Kendime hiç acımadım, durmadan benliğimde uzun yolculuklara çıktım, bana acı veren ne varsa onlarla savaştım, her yeni doğduğumda filizlenen bir ağaç gibi oldum, en büyük hedefiniz belki olmayabilir ama en anlamlı hedefiniz kendinize sarılmak olsun. Kimsenin sizi anlamasını beklemeyin, sadece yeniden doğmak için, sıfırlamak için her şeyi gücünüzü kullanın. Siz güçlüsünüz yaparsınız biliyorum, bu yazımı okuyan her birinizin içine dokunmak adına bu yazımı yazıyorum. Siz de yapabilirsiniz kolay olmadığının farkındayım ama kendinizi bulacaksınız, yeniden doğacaksınız.

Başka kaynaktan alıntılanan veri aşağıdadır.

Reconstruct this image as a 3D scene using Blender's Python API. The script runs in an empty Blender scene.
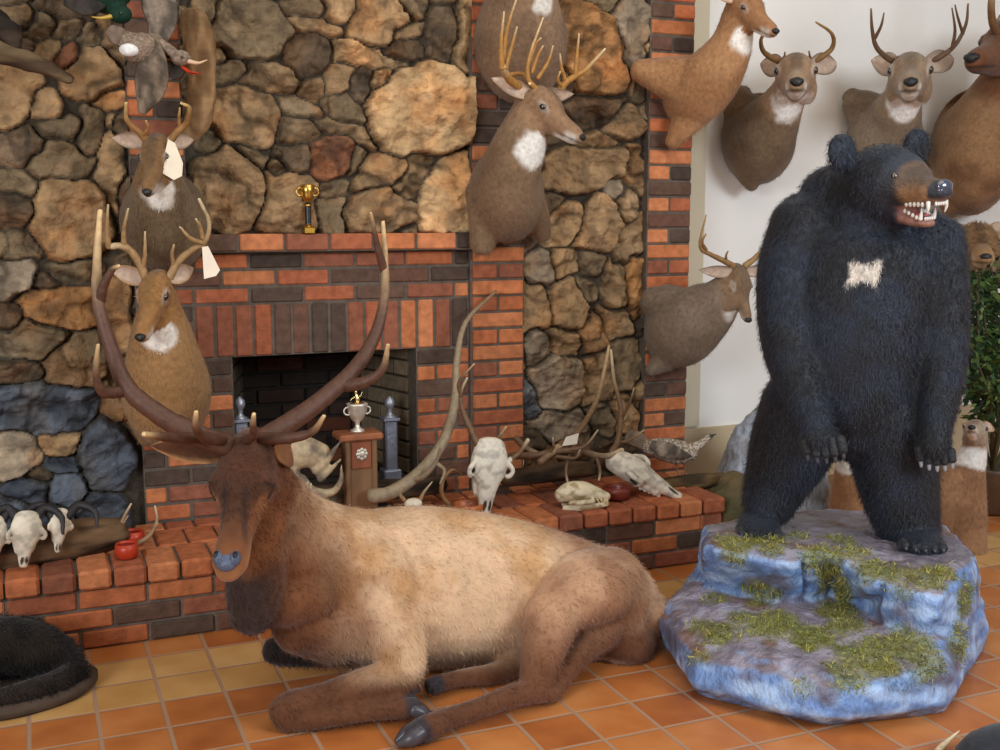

Hayatınızı gülümseyen taraflarına bakın ve kahkahalar atın, yarın yokmuşçasına ne kaybederiz ki yeniden başlayarak? Bir çok kişi yaptığı mesleği ya hayata tutunmak için yapar ya da sevdiği için yapar, ve mecburi yaptığınız bir mesleğiniz varsa eğer işe ilk başta en çok yapmak istediğiniz bir mesleği hobi edinerek başlayabilirsiniz, bu noktada kendinize vakit ayırmayı unutmayın. İsterseniz çevrenizdeki nesneleri değiştirin, yaşadığınız şehri ya da dış görünüşünüzü, ama geçmişinize reset atmak için zihninizi değiştirmelisiniz.

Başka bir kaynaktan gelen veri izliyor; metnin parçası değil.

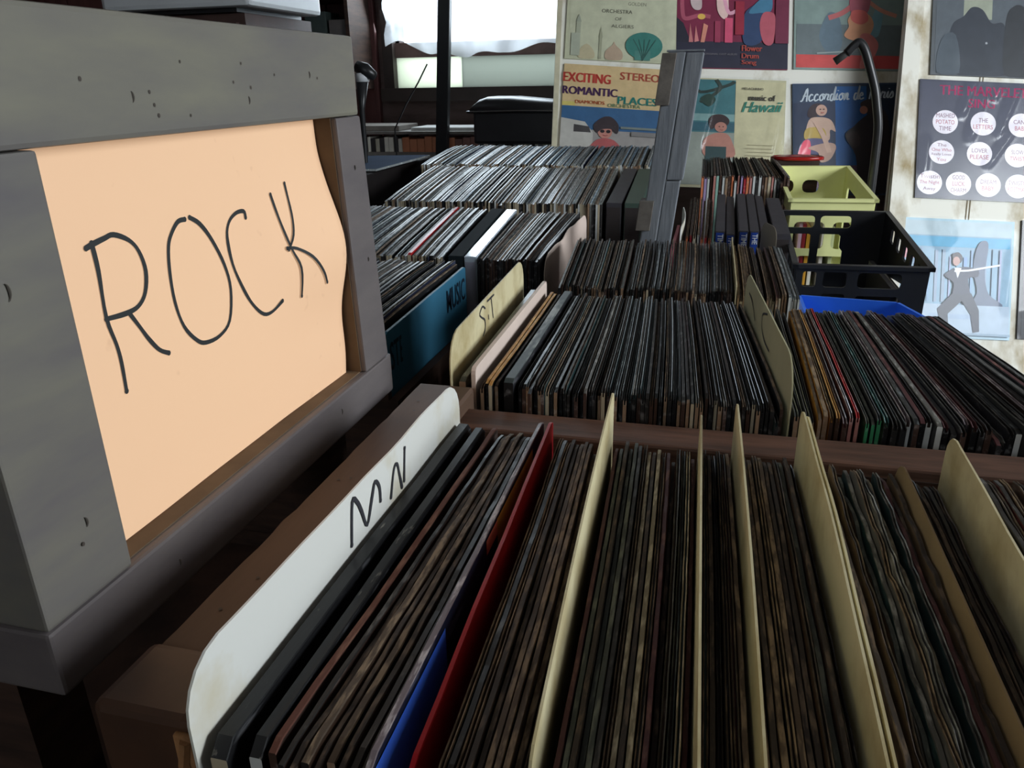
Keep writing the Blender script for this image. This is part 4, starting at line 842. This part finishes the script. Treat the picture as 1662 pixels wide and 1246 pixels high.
# --- red and navy cover
c = Cover(LB, *PXL(1100, -70), 0.314, R(1.2), (120, 40, 66), 'crimson cover with dancers above a navy band of red lettering')
c.rect(0, 0, 1, 0.77, (122, 44, 70)).rect(0, 0.76, 1, 1, (48, 48, 64)).poly([(0, 0.55), (0.06, 0.6), (0.13, 0.77), (0, 0.77)], (44, 44, 56))
c.line([(0.04, 0.30), (0.05, 0.50), (0.08, 0.56), (0.2, 0.53), (0.30, 0.54)], 0.018, (168, 84, 104)).disc(0.22, 0.54, 0.035, 0.025, (222, 180, 90)).poly([(0.12, 0.60), (0.15, 0.77), (0.11, 0.77)], (190, 120, 120)).poly([(0.17, 0.62), (0.20, 0.76), (0.16, 0.77)], (206, 130, 130)).poly([(0.24, 0.60), (0.28, 0.62), (0.25, 0.77), (0.215, 0.77)], (210, 140, 120))
c.blob([(0.13, 0.30), (0.20, 0.30), (0.22, 0.46), (0.16, 0.48), (0.12, 0.42)], (200, 180, 180)).blob([(0.36, 0.3), (0.44, 0.3), (0.46, 0.5), (0.42, 0.56), (0.36, 0.48)], (224, 190, 184)).line([(0.42, 0.38), (0.46, 0.50), (0.52, 0.49), (0.57, 0.44), (0.54, 0.42)], 0.016, (220, 160, 180)).rect(0.43, 0.55, 0.50, 0.77, (206, 84, 116)).rect(0.34, 0.58, 0.39, 0.77, (150, 60, 86))
c.blob([(0.60, 0.52), (0.70, 0.42), (0.76, 0.36), (0.84, 0.36), (0.82, 0.6), (0.74, 0.77), (0.60, 0.77)], (52, 70, 104)).blob([(0.64, 0.50), (0.74, 0.38), (0.84, 0.36), (0.84, 0.48), (0.74, 0.5)], (70, 120, 150)).blob([(0.77, 0.50), (0.86, 0.50), (0.88, 0.58), (0.86, 0.77), (0.78, 0.77), (0.74, 0.62)], (180, 90, 104)).rect(0.52, 0.40, 0.60, 0.70, (150, 48, 66)).rect(0.88, 0.3, 1.0, 0.77, (112, 48, 70))
c.text('Flower', 0.585, 0.845, 0.18, 0.052, (206, 96, 84), bold=0.015).text('Drum', 0.585, 0.91, 0.15, 0.045, (206, 96, 84), bold=0.015).text('Song', 0.585, 0.975, 0.13, 0.05, (206, 96, 84), bold=0.015).text('ORIGINAL CAST ALBUM', 0.25, 0.885, 0.29, 0.016, (120, 116, 122))
c.done(None)
# --- dancer cover
c = Cover(LB, *PXL(1290, -70), 0.318, R(1.0), (140, 158, 152), 'misty green cover with a dancer in orange over a red floor')
c.rect(0.02, 0.02, 0.98, 0.99, (136, 154, 148)).rect(0.02, 0.87, 0.98, 0.985, (210, 86, 84)).rect(0.02, 0.6, 0.98, 0.87, (112, 122, 124)).blob([(0.30, 0.5), (0.40, 0.55), (0.42, 0.8), (0.30, 0.85), (0.22, 0.7)], (104, 122, 134)).blob([(0.72, 0.45), (0.78, 0.5), (0.74, 0.7), (0.66, 0.66)], (120, 160, 172))
c.line([(0.30, 0.545), (0.42, 0.50), (0.52, 0.42), (0.56, 0.36)], 0.022, (196, 110, 110)).line([(0.90, 0.52), (0.76, 0.47), (0.66, 0.40)], 0.018, (206, 140, 120))
c.blob([(0.50, 0.3), (0.66, 0.3), (0.64, 0.5), (0.50, 0.5)], (178, 96, 110)).blob([(0.47, 0.56), (0.52, 0.50), (0.64, 0.50), (0.70, 0.60), (0.64, 0.72), (0.52, 0.74), (0.44, 0.70), (0.48, 0.62)], (222, 160, 124)).blob([(0.51, 0.48), (0.62, 0.48), (0.65, 0.56), (0.58, 0.60), (0.50, 0.56)], (222, 110, 104)).blob([(0.58, 0.70), (0.66, 0.68), (0.74, 0.76), (0.72, 0.86), (0.64, 0.97), (0.58, 0.98), (0.60, 0.84)], (216, 128, 124)).line([(0.20, 0.86), (0.4, 0.845), (0.5, 0.845)], 0.006, (160, 168, 166), False)
c.done([(0.96, 0.3, 0.62, 0.78, 0.02, 0.008), (0.99, 0.35, 0.75, 0.7, 0.015, 0.006)], 4, 0.05)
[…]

Zümrüdüanka Kuşu efsanesini bilir misiniz? Size kısaca şöyle anlatim; Zümrüdüanka kuşunun her kanadında ayrı bir renk ve ayrı bir güzellik varmış,ayrıca her kanadından farklı bir melodi çıkarmış, ölümüne yakın kendisine ottan çalıdan çırpıdan çok yüksek bir yuva yaparmış, sonra bunu en dipten tutuşturur, en tepesine tüner ve en güzel şarkısını söylermiş. Buna zümrüdü anka'nın son şarkısı derlermiş, ama yanıp da kül olduktan sonra küllerinden taptaze bir zümrüdüanka doğarmış.. Siz de zümrüdüanka kuşu olun ve küllerinizden doğun,biten bitti şimdi yeni bir yaşam zamanı, kavrulmadan, yanmadan, acı çekmeden bunu yapmak ne mümkün? Her başlangıç yepyeni dünyalara taşır bizi ,yeni ilişkilere, yeni dostluklara, öğretilere götürür bizi. Bebeklik biter, çocukluk başlar, sonra gençlik, evlilik, çocuk sahibi olma, yaşlılık diye devam eden bir serüvenin tam ortasında buluyoruz kendimizi, ama tüm bunları yaşarken hepimizi birleştiren tek bir nokta vardır, İnsan Olmak… Kendinize döndükçe dünya döner, kendi doğallığınızı buldukça ağaçlar, çiçekler can bulur. Hayatta kalmak için bir çok nedeniniz, arzularınız , hedefleriniz vardır, kendinize küsmeyin, doğanın yaşamın size ihtiyacı var çünkü, sabırlı davranın, kararlı olun , sıkıntılara katlanmayı becerebilen insanlar olun ki başarmanız daha kolay olsun. Sevmediğiniz, keşke böyle olsaydım dediğiniz bütün yanlarınızı öldürün. “kin, sinir, gurur, kibir…v.s”. Bunlardan vazgeçmediğiniz sürece yeni bir hayata, yeniden doğmak çok zordur.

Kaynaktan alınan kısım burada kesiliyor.